We finish with Kat and that one guy she was talking to earlier, abandoning their party and going onto the roof of the hotel, where they lay on a blanket and talk. At this point, I haven't seen anything suggesting they are more than friends or co-workers. Kat goes over to the edge of the roof and shouts out something or other, then tells her friend to try the same. We see him going over to the edge and saying something about a rooftop being a cool place for a proposal, and that he loves her and wants to get married. Suddenly he is back on the blanket and we are given to understand that Kat only imagined that scene.

Until now I've avoided mentioning that not only does Kat do a Burns-like standup routine at the beginning, but in almost every scene, sometimes more than once, she looks away from the character she is speaking with and looks right at the TV audience and says things-breaking the fourth wall. Burns did it better 65 years ago, because he would only talk to the audience when he was away from everyone else on the set. Kat is standing right next to a character and suddenly is loudly talking to the audience. I don't know if that character is supposed to hear her or not. What really hurts is nothing she says is funny.

Frankly, nothing on the whole show is funny in the least. From Kat's lying to the last person she thought she could ask to go on the trip with her-saying she was the only person she wanted to go with-through her decision to lie to her mother and friends/co-workers about where she went, and then lying to the bourbon people about who she was, it appears her entire life is based on lies. No wonder she is single. Didn't see anything about any of the other characters to get to like or dislike them. The one I remember is the mother, played by Swoosie Kurtz, who co-starred in a Tony Randall series called Love, Sidney 40 years ago. I see she has appeared in many shows since, but nothing I ever made a habit of viewing.

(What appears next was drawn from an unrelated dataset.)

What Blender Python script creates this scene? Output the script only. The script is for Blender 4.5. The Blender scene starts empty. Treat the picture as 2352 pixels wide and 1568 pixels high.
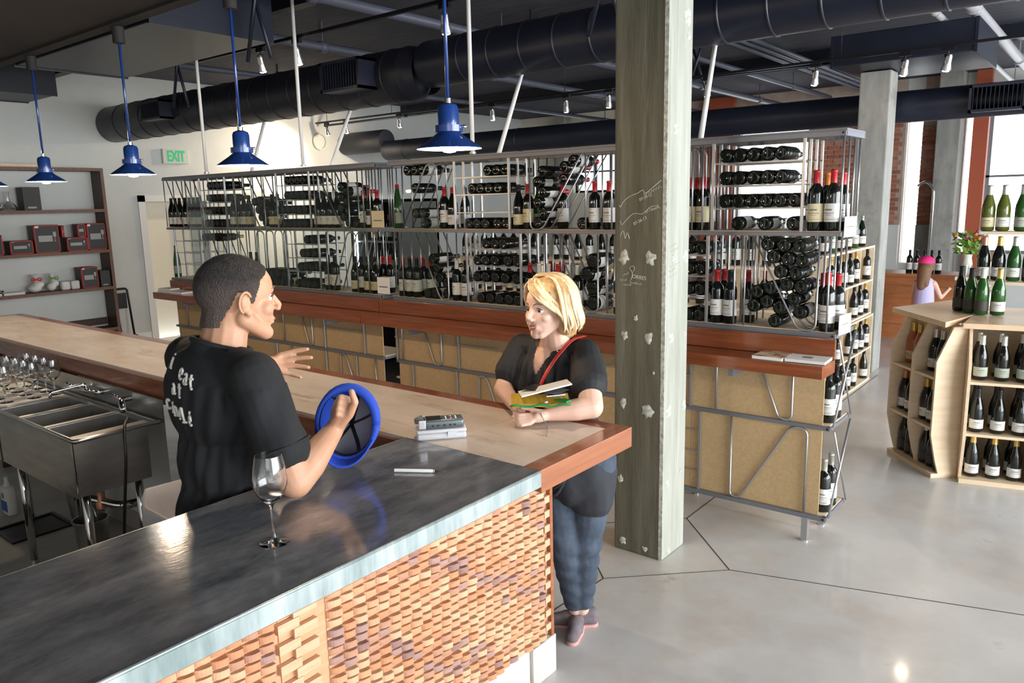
import bpy, bmesh, math, random
from mathutils import Vector, Matrix, Euler
from mathutils.bvhtree import BVHTree
random.seed(7)
S = bpy.context.scene
COL = S.collection
PI = math.pi
# ---------------------------------------------------------------- camera
cam = bpy.data.cameras.new('camera'); co = bpy.data.objects.new('camera', cam); COL.objects.link(co)
cx = Vector((0.783, 0.622, -0.022)); cz = Vector((0.615, -0.768, 0.18)); cz.normalize()
cx = (cx - cz * cx.dot(cz)).normalized(); cyv = cz.cross(cx)
co.matrix_world = Matrix(((cx.x, cyv.x, cz.x, 0), (cx.y, cyv.y, cz.y, 0), (cx.z, cyv.z, cz.z, 1.9), (0, 0, 0, 1)))
cam.sensor_width = 36; cam.lens = 1759 / 2352 * 36; cam.clip_start = .05
S.camera = co
# ---------------------------------------------------------------- light
S.view_settings.view_transform = 'Standard'; S.view_settings.look = 'None'; S.view_settings.gamma = 1
S.view_settings.use_curve_mapping = False
S.view_settings.exposure = 0.6
W = bpy.data.worlds.new('world'); S.world = W; W.use_nodes = True
W.node_tree.nodes['Background'].inputs[0].default_value = (.93, .97, 1, 1)
W.node_tree.nodes['Background'].inputs[1].default_value = 2.3
def area(name, loc, tgt, sx, sy, p, col=(1, 1, 1)):
    l = bpy.data.lights.new(name, 'AREA'); l.shape = 'RECTANGLE'; l.size = sx; l.size_y = sy; l.energy = p; l.color = col
    o = bpy.data.objects.new(name, l); COL.objects.link(o); o.location = loc
    o.rotation_euler = (Vector(tgt) - Vector(loc)).to_track_quat('-Z', 'Y').to_euler(); return o
area('window_daylight', (5.5, 4.5, 2.0), (-2, 4.5, .6), 9, 3, 640, (.95, .98, 1))
area('street_daylight', (1.8, -2.6, 2.4), (-2.2, 3, .9), 4, 2.2, 70, (.97, .98, 1))
def point(name, loc, p, col=(1, .72, .45), r=.03):
    l = bpy.data.lights.new(name, 'POINT'); l.energy = p; l.color = col; l.shadow_soft_size = r
    o = bpy.data.objects.new(name, l); COL.objects.link(o); o.location = loc; return o
def spot(name, loc, tgt, p, col=(1, .78, .55), a=70):
    l = bpy.data.lights.new(name, 'SPOT'); l.energy = p; l.color = col; l.shadow_soft_size = .04; l.spot_size = math.radians(a); l.spot_blend = .8
    o = bpy.data.objects.new(name, l); COL.objects.link(o); o.location = loc
    o.rotation_euler = (Vector(tgt) - Vector(loc)).to_track_quat('-Z', 'Y').to_euler(); return o
# ---------------------------------------------------------------- materials
def mat(name, col, rough=.5, metal=0., col2=None, scale=8, stretch=(1, 1, 1), bump=0., bscale=None, emit=0, trans=0, coat=0, alpha=1, spec=.5, detail=4, ramp=(.35, .65), ior=1.45):
    m = bpy.data.materials.new(name); m.use_nodes = True; nt = m.node_tree; n = nt.nodes; L = nt.links
    b = n['Principled BSDF']
    b.inputs['Base Color'].default_value = (*col, 1); b.inputs['Roughness'].default_value = rough
    b.inputs['Metallic'].default_value = metal; b.inputs['Transmission Weight'].default_value = trans
    b.inputs['Coat Weight'].default_value = coat; b.inputs['Specular IOR Level'].default_value = spec; b.inputs['IOR'].default_value = ior
    b.inputs['Coat Roughness'].default_value = .08
    if alpha < 1: b.inputs['Alpha'].default_value = alpha
    if emit:
        b.inputs['Emission Color'].default_value = (*col, 1); b.inputs['Emission Strength'].default_value = emit
    if col2 or bump:
        tc = n.new('ShaderNodeTexCoord'); mp = n.new('ShaderNodeMapping'); mp.inputs['Scale'].default_value = stretch
        L.new(tc.outputs['Object'], mp.inputs[0])
        ns = n.new('ShaderNodeTexNoise'); ns.inputs['Scale'].default_value = scale; ns.inputs['Detail'].default_value = detail
        ns.inputs['Roughness'].default_value = .65
        L.new(mp.outputs[0], ns.inputs['Vector'])
        if col2:
            r = n.new('ShaderNodeValToRGB'); r.color_ramp.elements[0].color = (*col, 1); r.color_ramp.elements[1].color = (*col2, 1)
            r.color_ramp.elements[0].position = ramp[0]; r.color_ramp.elements[1].position = ramp[1]
            L.new(ns.outputs['Fac'], r.inputs[0]); L.new(r.outputs[0], b.inputs['Base Color'])
        if bump:
            bn = n.new('ShaderNodeTexNoise'); bn.inputs['Scale'].default_value = bscale or scale * 3; bn.inputs['Detail'].default_value = 3
            L.new(mp.outputs[0], bn.inputs['Vector'])
            bp = n.new('ShaderNodeBump'); bp.inputs['Strength'].default_value = bump; bp.inputs['Distance'].default_value = .01
            L.new(bn.outputs['Fac'], bp.inputs['Height']); L.new(bp.outputs[0], b.inputs['Normal'])
    return m
def overlay(m, col, scale, lo, hi, stretch=(1, 1, 1), detail=5):
    """second layer of stains / veins mixed over the base colour"""
    nt = m.node_tree; n = nt.nodes; L = nt.links; b = n['Principled BSDF']
    src = b.inputs['Base Color'].links[0].from_socket
    tc = n.new('ShaderNodeTexCoord'); mp = n.new('ShaderNodeMapping'); mp.inputs['Scale'].default_value = stretch
    L.new(tc.outputs['Object'], mp.inputs[0])
    ns = n.new('ShaderNodeTexNoise'); ns.inputs['Scale'].default_value = scale; ns.inputs['Detail'].default_value = detail; ns.inputs['Roughness'].default_value = .7
    L.new(mp.outputs[0], ns.inputs['Vector'])
    mr = n.new('ShaderNodeMapRange'); mr.inputs[1].default_value = lo; mr.inputs[2].default_value = hi
    L.new(ns.outputs['Fac'], mr.inputs[0])
    mx = n.new('ShaderNodeMix'); mx.data_type = 'RGBA'; L.new(mr.outputs[0], mx.inputs['Factor'])
    L.new(src, mx.inputs['A']); mx.inputs['B'].default_value = (*col, 1); L.new(mx.outputs['Result'], b.inputs['Base Color'])
    return m
M = {}
M['floor'] = overlay(overlay(mat('polished concrete', (.47, .455, .44), .32, 0, (.62, .61, .59), 1.3, bump=.04, bscale=30, detail=7, coat=.15, ramp=(.3, .7)), (.45, .36, .28), .8, .5, .8), (.22, .21, .2), 2.6, .64, .8)
M['floor_in'] = mat('pale sealed floor', (.55, .53, .48), .4, 0, (.42, .40, .36), 3)
M['joint'] = mat('dark floor joint', (.05, .045, .04), .9)
M['ceil'] = mat('dark board-marked concrete', (.035, .04, .062), .8, 0, (.075, .072, .088), 3, (1, 9, 1), bump=.3)
M['navy'] = mat('navy duct paint', (.010, .013, .026), .38, 0, (.016, .02, .036), 2)
M['duct'] = mat('charcoal navy duct paint', (.011, .013, .022), .42, 0, (.018, .02, .03), 2)
M['soffit'] = mat('dark brown soffit paint', (.016, .013, .012), .75, 0, (.022, .018, .016), 3)
M['wall'] = mat('pale grey wall paint', (.60, .63, .61), .8, 0, (.66, .68, .66), 1.5)
M['cream'] = mat('cream wall paint', (.78, .74, .62), .8)
M['white'] = mat('white paint', (.8, .8, .78), .6)
M['brickm'] = mat('red brick', (.36, .10, .05), .85, 0, (.50, .20, .12), 6, bump=.3)
M['brick2'] = mat('dark red brick', (.24, .06, .035), .85, 0, (.42, .17, .10), 5, bump=.3)
M['brick3'] = mat('pink worn brick', (.55, .30, .22), .85, 0, (.40, .16, .10), 7, bump=.3)
M['mortar'] = mat('mortar', (.42, .33, .27), .9, 0, (.5, .42, .36), 9)
M['terra'] = mat('terracotta steel paint', (.42, .10, .05), .5)
M['conc'] = overlay(mat('olive grey board concrete', (.085, .078, .052), .7, 0, (.145, .138, .10), 5, (3, 3, .25), bump=.25, bscale=60, detail=6), (.25, .25, .21), 3, .6, .85, (4, 4, .2))
M['conc2'] = overlay(mat('pale grey column concrete', (.26, .26, .24), .75, 0, (.36, .36, .34), 4, (2, 2, .5), bump=.2), (.18, .17, .15), 3, .55, .8)
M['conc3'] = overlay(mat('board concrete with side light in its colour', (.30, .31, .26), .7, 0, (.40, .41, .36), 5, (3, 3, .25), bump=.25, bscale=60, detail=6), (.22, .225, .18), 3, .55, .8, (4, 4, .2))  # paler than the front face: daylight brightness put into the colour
M['plaster'] = mat('white filler patch', (.30, .31, .27), .8, 0, (.62, .64, .58), 40, bump=.4)
M['chalk'] = mat('white chalk', (.55, .56, .5), .9)
M['zinc'] = overlay(mat('patinated zinc', (.14, .15, .17), .13, .4, (.37, .375, .39), 3, (2.4, 1, 1), bump=.03, bscale=40, detail=7), (.085, .085, .09), 4, .5, .78, (2, .8, 1))
M['zedge'] = overlay(mat('bright rubbed zinc edge', (.22, .28, .28), .34, .5, (.46, .52, .52), 6, (1, 2, .4), bump=.05), (.22, .28, .28), 12, .55, .75, (1, 3, .3))
M['stone'] = overlay(overlay(mat('travertine', (.56, .46, .37), .22, 0, (.70, .62, .54), 3, (.5, 1.4, 1), detail=8, bump=.03), (.40, .29, .2), 5, .56, .72, (.5, 2, 1)), (.25, .18, .12), 14, .68, .74, (.6, 2, 1))
M['redwood'] = mat('varnished reddish wood', (.20, .055, .022), .2, 0, (.30, .09, .035), 5, (.4, 6, 6), coat=.4)
M['redwoody'] = mat('varnished reddish wood crosswise', (.26, .085, .035), .25, 0, (.36, .13, .055), 5, (6, .4, 6), coat=.4)
M['mdf'] = mat('raw fibreboard', (.47, .32, .165), .75, 0, (.53, .375, .20), 60, bump=.05)
M['ply'] = mat('birch plywood', (.68, .52, .34), .5, 0, (.76, .61, .43), 4, (1, 1, 7))
M['plytop'] = mat('plywood top', (.70, .48, .29), .4, 0, (.78, .58, .38), 4, (1, 6, 1))
M['pine'] = mat('pale pine', (.78, .62, .42), .55, 0, (.85, .72, .54), 5, (1, 1, 5))
M['steel'] = mat('satin steel rod', (.48, .49, .51), .35, .85)
M['steelrail'] = mat('grey painted steel', (.22, .23, .26), .4, .5)
M['stain'] = mat('stainless sheet', (.55, .55, .54), .28, .95, (.42, .42, .41), 4, (1, 1, 5))
M['chrome'] = mat('chrome', (.75, .75, .76), .08, 1)
M['black'] = mat('black plastic', (.012, .012, .013), .4)
M['blackm'] = mat('black metal', (.015, .015, .018), .35, .3)
M['rubber'] = mat('black rubber', (.01, .01, .01), .8, bump=.4, bscale=200, scale=50)
M['espresso'] = mat('dark walnut veneer', (.045, .025, .018), .5, 0, (.07, .038, .028), 5, (1, 1, 8))
M['walnut'] = mat('brown walnut edge', (.15, .07, .045), .45, 0, (.2, .1, .065), 5, (1, 6, 1))
M['enamel'] = mat('blue enamel', (.012, .045, .20), .18, .1, coat=.6)
M['enamel_in'] = mat('pale inner enamel', (.25, .45, .75), .4)
M['bulb'] = mat('lit bulb', (1, .80, .58), emit=26)
M['tube'] = mat('fluorescent tube', (.8, .93, 1), emit=7)
M['glassb'] = mat('near black bottle glass', (.006, .008, .006), .07, spec=.7)
M['glassg'] = mat('green bottle glass', (.02, .085, .015), .07, spec=.7)
M['glassy'] = mat('olive bottle glass', (.10, .12, .02), .07, spec=.7)
M['glassr'] = mat('rose wine glass', (.42, .13, .05), .08, spec=.7)
M['glassc'] = mat('pale bottle glass', (.45, .50, .42), .07, spec=.7)
M['lab'] = mat('white paper label', (.72, .71, .67), .7)
M['laby'] = mat('cream paper label', (.66, .58, .36), .7)
M['labg'] = mat('grey green label', (.42, .46, .38), .7)
M['labk'] = mat('dark label', (.05, .045, .04), .6)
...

Since I have a DVD player and thousands of episodes of dozens of good series to view whenever I want, I cannot imagine any reason I will ever give this show another chance. It was that bad. If it was simply unfunny and uninteresting, I would give it a 2 out of 10, but I found Kat's constant lying about everything to everyone to be offensive, so it gets only a 1 from me. It may not be the worst sitcom I've ever viewed, but I have no doubt it will be off the air so soon that it will be as forgotten as the other worst shows I've ever seen.